» GIVEN MATERIAL
######
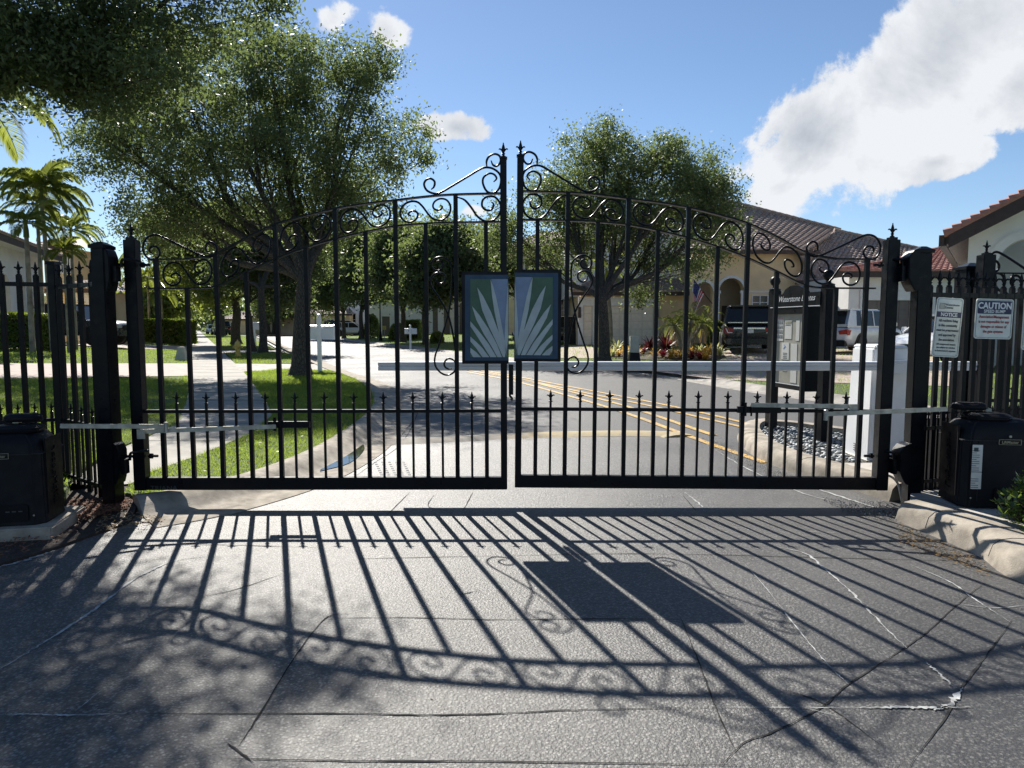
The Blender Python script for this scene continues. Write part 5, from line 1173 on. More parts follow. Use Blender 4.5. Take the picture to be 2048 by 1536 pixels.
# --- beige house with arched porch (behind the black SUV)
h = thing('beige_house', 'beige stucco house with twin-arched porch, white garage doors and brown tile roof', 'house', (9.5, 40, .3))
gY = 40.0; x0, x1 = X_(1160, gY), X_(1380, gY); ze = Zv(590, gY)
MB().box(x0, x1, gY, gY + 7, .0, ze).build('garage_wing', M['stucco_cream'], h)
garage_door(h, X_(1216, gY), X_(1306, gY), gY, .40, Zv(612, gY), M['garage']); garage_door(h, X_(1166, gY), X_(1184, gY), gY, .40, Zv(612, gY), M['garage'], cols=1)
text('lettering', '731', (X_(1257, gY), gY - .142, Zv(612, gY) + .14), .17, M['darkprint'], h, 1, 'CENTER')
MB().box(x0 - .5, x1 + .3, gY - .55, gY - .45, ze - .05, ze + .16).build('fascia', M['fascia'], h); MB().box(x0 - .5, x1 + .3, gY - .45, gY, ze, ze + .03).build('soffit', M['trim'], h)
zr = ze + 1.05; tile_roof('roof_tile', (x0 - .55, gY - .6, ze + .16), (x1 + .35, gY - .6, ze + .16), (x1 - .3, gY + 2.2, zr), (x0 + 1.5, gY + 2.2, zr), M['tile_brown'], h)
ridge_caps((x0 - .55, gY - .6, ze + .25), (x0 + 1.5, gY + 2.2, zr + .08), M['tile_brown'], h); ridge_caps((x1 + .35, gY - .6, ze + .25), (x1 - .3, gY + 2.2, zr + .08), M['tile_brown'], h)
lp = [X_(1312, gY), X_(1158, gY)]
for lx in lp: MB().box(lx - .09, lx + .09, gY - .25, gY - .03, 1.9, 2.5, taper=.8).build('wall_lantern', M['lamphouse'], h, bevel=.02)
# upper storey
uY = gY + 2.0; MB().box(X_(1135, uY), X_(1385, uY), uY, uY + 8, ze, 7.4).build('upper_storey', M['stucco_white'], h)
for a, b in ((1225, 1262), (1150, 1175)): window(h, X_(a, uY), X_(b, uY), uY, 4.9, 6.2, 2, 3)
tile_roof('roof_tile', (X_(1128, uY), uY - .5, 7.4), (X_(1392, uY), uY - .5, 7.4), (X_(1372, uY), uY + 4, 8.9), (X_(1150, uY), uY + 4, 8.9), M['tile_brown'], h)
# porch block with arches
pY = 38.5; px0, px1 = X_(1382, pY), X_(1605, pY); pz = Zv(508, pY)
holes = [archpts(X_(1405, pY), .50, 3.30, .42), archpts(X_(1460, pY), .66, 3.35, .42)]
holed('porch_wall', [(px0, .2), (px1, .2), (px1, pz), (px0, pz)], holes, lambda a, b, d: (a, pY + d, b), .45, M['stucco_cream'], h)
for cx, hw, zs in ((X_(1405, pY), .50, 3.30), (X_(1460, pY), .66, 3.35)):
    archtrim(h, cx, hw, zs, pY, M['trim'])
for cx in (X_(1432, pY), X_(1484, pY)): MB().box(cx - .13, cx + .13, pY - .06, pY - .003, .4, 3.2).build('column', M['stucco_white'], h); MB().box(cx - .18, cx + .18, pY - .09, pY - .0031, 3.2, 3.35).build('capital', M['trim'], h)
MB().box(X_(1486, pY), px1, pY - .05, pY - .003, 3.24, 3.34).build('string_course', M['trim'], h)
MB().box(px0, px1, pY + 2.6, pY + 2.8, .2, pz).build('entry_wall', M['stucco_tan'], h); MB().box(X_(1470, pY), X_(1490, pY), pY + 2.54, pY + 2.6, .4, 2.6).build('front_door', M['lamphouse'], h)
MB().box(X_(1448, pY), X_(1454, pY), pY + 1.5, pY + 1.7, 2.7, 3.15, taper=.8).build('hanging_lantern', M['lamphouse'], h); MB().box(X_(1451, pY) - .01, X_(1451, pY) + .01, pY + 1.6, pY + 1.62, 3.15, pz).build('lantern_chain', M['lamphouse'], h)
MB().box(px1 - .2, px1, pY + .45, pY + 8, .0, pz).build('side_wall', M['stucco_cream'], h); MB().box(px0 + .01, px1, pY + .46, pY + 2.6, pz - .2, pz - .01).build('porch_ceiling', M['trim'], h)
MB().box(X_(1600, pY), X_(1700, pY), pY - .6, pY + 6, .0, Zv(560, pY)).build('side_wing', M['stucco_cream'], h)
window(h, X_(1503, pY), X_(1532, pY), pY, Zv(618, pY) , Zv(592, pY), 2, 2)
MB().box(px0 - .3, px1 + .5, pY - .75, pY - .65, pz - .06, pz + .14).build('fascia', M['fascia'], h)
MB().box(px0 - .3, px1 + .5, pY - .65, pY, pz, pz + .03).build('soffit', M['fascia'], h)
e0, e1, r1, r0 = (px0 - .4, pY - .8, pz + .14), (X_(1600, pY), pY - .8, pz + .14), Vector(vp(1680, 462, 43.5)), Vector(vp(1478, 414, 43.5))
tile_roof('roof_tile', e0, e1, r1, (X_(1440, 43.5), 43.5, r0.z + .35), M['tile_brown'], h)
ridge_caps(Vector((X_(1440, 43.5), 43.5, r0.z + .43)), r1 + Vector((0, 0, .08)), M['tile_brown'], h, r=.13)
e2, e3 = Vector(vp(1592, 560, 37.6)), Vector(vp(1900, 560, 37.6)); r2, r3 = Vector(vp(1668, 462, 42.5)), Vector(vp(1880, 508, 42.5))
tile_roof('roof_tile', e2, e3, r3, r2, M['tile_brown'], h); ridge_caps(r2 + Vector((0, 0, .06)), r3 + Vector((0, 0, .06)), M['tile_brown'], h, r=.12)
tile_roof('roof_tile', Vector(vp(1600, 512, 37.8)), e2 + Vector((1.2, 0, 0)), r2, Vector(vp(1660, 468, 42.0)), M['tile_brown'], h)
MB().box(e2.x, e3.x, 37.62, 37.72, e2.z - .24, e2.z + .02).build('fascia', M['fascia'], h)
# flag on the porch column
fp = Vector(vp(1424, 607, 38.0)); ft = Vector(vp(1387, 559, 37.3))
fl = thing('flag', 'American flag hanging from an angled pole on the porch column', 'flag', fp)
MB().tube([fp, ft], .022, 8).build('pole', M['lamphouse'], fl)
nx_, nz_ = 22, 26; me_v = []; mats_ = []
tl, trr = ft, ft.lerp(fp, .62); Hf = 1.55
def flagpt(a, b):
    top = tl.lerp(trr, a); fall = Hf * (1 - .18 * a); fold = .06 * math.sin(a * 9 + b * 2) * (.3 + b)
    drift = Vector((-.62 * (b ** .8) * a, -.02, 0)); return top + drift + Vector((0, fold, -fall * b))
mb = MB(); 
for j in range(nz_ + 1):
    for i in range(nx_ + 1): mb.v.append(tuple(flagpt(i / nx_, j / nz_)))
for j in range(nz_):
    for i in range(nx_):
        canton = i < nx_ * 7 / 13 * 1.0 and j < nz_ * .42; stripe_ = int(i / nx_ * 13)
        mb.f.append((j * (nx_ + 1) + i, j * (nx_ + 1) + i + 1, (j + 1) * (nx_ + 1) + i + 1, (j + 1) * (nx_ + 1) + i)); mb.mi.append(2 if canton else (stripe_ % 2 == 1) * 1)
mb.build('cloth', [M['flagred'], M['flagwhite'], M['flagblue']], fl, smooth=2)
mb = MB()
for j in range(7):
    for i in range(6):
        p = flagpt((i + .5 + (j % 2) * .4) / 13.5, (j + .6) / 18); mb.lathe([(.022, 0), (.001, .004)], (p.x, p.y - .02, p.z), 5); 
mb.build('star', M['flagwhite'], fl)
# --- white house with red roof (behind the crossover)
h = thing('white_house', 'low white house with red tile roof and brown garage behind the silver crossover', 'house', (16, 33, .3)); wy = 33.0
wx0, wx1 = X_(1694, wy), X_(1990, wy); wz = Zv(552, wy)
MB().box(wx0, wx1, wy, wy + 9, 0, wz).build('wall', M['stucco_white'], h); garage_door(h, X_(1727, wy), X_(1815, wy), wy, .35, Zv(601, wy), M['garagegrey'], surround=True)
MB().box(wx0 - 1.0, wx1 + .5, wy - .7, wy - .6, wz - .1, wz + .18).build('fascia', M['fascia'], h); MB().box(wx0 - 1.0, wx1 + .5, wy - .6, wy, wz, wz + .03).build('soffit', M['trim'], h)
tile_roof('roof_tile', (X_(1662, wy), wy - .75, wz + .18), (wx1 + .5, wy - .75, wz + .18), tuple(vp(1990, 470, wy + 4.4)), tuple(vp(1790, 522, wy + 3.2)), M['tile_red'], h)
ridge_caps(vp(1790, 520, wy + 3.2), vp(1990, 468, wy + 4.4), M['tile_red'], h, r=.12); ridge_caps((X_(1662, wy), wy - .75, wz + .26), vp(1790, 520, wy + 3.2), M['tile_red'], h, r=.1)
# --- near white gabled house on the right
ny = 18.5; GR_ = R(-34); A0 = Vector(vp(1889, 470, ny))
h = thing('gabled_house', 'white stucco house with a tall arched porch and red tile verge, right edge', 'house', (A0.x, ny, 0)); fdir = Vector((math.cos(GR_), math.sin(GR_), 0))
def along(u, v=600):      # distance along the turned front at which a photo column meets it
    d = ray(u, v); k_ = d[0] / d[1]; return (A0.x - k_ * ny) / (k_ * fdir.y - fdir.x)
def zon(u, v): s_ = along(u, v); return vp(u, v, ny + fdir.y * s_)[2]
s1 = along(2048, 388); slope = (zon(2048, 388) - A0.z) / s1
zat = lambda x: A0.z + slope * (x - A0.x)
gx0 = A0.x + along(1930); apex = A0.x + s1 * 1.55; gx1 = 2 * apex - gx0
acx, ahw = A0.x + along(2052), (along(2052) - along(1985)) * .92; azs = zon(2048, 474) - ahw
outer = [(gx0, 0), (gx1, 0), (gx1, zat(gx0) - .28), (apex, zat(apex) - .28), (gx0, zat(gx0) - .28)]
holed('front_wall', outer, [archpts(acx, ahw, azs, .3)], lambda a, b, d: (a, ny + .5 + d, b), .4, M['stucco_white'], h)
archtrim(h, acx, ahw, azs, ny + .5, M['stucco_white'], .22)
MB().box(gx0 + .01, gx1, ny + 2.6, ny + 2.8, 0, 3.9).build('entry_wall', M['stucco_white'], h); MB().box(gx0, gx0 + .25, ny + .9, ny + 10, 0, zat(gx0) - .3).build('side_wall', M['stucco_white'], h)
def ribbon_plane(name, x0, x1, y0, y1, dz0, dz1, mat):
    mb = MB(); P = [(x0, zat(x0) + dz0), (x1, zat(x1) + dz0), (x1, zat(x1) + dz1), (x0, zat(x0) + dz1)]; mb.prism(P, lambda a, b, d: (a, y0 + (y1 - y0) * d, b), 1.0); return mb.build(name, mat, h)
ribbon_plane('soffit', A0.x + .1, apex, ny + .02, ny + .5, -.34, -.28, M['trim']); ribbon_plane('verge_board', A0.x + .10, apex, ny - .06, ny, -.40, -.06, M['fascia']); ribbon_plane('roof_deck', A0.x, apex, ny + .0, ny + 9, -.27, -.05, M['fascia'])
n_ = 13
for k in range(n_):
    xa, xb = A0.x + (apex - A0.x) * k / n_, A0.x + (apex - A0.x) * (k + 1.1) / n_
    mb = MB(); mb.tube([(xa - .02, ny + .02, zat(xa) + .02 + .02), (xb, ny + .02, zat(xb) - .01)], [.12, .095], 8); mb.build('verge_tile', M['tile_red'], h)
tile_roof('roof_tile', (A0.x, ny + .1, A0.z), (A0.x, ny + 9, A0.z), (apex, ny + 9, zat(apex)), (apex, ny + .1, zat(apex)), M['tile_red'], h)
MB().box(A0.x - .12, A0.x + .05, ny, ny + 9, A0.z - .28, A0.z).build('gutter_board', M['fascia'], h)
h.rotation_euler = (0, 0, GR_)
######
» PROBLEM DETAILS
Go through the listing above and pull out each line containing the word "from".

» RESULT OF THIS TASK
The Blender Python script for this scene continues. Write part 5, from line 1173 on. More parts follow. Use Blender 4.5. Take the picture to be 2048 by 1536 pixels.
fl = thing('flag', 'American flag hanging from an angled pole on the porch column', 'flag', fp)